The spring brings many new things to us in the teaching profession. It is an end to hallways that smell like winter boots and the request of help from the students in our class who have lost their mittens for the tenth time this year. Spring also brings the new teaching assignment. As is practice for many schools, teachers wait for their principal to meet with them at this time of year to assign the new package for the upcoming school year.

Four years ago when I was teaching a grade 2/3 split my principal came to me with what seemed like a crazy idea for me to team teach music with the other music teacher in the school. I understood why she asked, I had done some extracurricular work co-leading some students in drumming so it seemed like a good fit. Although I was very cheery when I responded to my principal and told her that this assignment “sounded great” when I got home I freaked out. I had no formal music training and I was going to be team teaching with someone who was a professional oboe player before she became a teacher. I didn’t know how to read music. I knew how to find a good groove on the drums but that was it. I literally went ahhhhhhhhh every time I thought about this assignment for the next few days.

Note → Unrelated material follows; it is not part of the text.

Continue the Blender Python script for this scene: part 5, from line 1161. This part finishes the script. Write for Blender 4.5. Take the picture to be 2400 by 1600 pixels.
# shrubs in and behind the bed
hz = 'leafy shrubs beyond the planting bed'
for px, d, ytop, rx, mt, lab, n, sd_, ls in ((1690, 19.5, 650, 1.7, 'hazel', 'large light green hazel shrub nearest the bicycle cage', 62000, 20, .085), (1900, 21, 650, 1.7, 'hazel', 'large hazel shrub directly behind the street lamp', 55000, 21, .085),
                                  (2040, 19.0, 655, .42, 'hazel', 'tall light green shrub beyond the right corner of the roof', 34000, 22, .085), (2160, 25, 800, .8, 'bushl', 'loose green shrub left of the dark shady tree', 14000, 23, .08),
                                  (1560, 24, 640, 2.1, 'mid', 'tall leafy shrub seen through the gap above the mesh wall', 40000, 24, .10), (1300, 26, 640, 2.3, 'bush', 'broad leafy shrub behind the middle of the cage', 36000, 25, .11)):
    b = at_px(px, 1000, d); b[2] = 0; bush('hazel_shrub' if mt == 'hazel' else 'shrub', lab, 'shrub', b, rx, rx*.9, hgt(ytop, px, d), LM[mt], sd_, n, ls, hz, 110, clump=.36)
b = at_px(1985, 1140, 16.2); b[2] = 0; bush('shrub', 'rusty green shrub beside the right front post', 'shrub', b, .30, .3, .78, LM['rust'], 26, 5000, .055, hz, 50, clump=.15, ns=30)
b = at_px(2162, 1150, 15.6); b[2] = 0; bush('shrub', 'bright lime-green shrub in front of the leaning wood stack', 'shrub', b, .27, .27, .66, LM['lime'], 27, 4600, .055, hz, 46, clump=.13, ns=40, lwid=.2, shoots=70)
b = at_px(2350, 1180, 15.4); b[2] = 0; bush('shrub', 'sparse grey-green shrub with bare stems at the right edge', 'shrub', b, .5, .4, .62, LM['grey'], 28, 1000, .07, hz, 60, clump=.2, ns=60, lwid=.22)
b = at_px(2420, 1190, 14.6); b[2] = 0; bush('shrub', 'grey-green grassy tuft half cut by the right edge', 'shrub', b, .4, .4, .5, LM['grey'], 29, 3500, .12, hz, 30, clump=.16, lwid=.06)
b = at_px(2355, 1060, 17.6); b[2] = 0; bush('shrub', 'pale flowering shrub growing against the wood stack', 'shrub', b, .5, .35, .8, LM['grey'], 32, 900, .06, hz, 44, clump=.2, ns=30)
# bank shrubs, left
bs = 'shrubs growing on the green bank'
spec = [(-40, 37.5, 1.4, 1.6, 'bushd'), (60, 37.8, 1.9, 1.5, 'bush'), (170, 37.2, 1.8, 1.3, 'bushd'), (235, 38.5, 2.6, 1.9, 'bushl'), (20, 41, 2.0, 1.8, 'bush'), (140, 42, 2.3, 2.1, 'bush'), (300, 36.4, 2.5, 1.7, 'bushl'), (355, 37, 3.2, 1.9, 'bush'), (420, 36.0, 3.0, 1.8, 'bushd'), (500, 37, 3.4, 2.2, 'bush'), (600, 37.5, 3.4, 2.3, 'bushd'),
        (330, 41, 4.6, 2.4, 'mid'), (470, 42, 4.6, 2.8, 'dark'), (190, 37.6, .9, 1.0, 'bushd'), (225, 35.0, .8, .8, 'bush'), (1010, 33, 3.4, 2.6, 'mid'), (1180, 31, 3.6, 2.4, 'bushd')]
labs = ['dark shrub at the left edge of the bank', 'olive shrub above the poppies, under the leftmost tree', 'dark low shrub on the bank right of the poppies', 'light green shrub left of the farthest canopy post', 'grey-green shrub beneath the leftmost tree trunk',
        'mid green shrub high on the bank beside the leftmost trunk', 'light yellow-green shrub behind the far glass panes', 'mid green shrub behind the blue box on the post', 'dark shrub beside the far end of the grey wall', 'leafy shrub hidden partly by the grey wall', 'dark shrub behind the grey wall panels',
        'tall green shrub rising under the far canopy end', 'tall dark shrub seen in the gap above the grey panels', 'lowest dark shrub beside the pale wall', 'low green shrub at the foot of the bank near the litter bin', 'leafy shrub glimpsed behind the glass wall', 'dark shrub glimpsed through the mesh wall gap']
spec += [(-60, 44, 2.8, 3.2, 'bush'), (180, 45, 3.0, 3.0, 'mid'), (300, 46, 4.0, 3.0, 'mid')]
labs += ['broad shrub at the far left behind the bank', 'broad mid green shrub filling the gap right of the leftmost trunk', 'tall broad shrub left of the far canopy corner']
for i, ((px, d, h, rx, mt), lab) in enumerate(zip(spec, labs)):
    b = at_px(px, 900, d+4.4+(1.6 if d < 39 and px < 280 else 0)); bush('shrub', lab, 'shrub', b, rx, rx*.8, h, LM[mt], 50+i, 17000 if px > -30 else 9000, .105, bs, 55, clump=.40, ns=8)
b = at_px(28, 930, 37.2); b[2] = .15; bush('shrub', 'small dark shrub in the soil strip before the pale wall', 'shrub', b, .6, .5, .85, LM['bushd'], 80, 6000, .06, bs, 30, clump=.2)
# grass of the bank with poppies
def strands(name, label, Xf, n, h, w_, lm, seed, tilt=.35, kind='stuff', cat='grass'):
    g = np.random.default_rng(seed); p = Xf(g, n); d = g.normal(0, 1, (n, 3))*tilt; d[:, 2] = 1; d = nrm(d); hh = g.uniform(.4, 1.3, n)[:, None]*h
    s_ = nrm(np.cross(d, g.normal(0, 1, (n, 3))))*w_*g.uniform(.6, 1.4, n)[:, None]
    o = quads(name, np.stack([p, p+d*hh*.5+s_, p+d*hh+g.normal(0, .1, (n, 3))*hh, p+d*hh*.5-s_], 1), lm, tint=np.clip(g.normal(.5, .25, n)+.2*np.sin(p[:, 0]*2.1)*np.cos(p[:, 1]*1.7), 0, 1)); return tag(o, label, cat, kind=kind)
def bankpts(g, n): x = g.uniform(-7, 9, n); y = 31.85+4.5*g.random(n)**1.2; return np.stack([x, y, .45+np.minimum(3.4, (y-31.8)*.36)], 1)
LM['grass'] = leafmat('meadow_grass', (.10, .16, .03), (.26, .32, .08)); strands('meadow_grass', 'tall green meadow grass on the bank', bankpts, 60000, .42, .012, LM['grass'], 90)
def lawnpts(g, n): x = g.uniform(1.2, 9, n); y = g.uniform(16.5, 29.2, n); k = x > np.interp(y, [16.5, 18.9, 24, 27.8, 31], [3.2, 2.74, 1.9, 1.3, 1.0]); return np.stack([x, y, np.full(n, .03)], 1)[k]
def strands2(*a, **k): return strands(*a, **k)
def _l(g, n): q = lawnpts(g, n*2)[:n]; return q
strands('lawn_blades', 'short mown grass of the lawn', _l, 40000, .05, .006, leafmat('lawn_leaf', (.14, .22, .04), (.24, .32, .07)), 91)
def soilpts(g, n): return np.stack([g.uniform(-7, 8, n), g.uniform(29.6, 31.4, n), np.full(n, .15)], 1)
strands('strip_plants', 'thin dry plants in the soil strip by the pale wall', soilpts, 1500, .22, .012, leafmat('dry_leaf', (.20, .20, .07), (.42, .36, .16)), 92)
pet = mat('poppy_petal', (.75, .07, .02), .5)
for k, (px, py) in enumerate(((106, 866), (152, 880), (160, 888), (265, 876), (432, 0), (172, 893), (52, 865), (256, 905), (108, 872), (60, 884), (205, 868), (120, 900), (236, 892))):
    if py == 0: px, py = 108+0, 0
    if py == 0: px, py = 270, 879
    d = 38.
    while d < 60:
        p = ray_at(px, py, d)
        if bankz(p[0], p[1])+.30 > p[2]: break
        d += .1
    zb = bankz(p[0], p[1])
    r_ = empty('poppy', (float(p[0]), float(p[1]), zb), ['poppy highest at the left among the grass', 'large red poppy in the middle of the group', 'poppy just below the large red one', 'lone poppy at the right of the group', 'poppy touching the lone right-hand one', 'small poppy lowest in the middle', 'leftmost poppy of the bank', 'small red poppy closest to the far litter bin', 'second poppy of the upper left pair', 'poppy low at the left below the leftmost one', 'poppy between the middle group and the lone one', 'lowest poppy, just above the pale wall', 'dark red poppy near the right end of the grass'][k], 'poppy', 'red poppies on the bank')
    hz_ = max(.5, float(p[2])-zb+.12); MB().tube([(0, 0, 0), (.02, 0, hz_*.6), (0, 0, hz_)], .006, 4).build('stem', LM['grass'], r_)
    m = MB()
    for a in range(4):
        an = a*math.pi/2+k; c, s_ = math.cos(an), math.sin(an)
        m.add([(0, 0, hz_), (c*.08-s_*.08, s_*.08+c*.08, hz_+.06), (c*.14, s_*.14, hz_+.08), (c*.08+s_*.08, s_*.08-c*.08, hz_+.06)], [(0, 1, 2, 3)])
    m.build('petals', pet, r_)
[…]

After I calmed myself, I met with my new co-teaching partner. She was very keen and nice to me in that initial meeting but I am positive she knew I had very little formal training in music. I grew up in a maritime house where kitchen parties and dancing around the house was the norm. I heard Patsy Cline at 6:00 AM every Saturday morning throughout my entire childhood as my parents sang and cleaned the house. I love music but I had never taken any kind of formal music lesson. However, I wanted to do well at this assignment so after some reflection, I signed up for piano lessons. Yes, it felt funny to be sitting in the waiting room with a bunch of children but the teacher that I had was great and in no time at all I was reading music and playing the piano.

I continued with piano lessons and then theory lessons and every single music workshop that I could get me hands on until I had improved my knowledge base significantly. What initially drove me to go to these lessons was that I felt my students really deserved a teacher who was knowledgeable and committed to doing the best that they could to facilitate learning. What I didn’t expect was how much I ended up loving the piano and the music it creates and will probably continue to study it for a very long time. I also discovered that I love spending a good chuck of every summer ‘geeking out’ studying music theory.

So as you get your assignment this spring, and it may feel unexpected and like a strange fit. You never know, it might be the best thing that ever happened. I have no intention of leaving the arts department at my school anytime soon. Who would have thought it four years ago that when my principal gave me this crazy assignment that it possibly would be a long term career path.

However, if this spring you get the worst teaching assignment you could have ever imagined, then there is always hope for next spring when the new assignment will come again.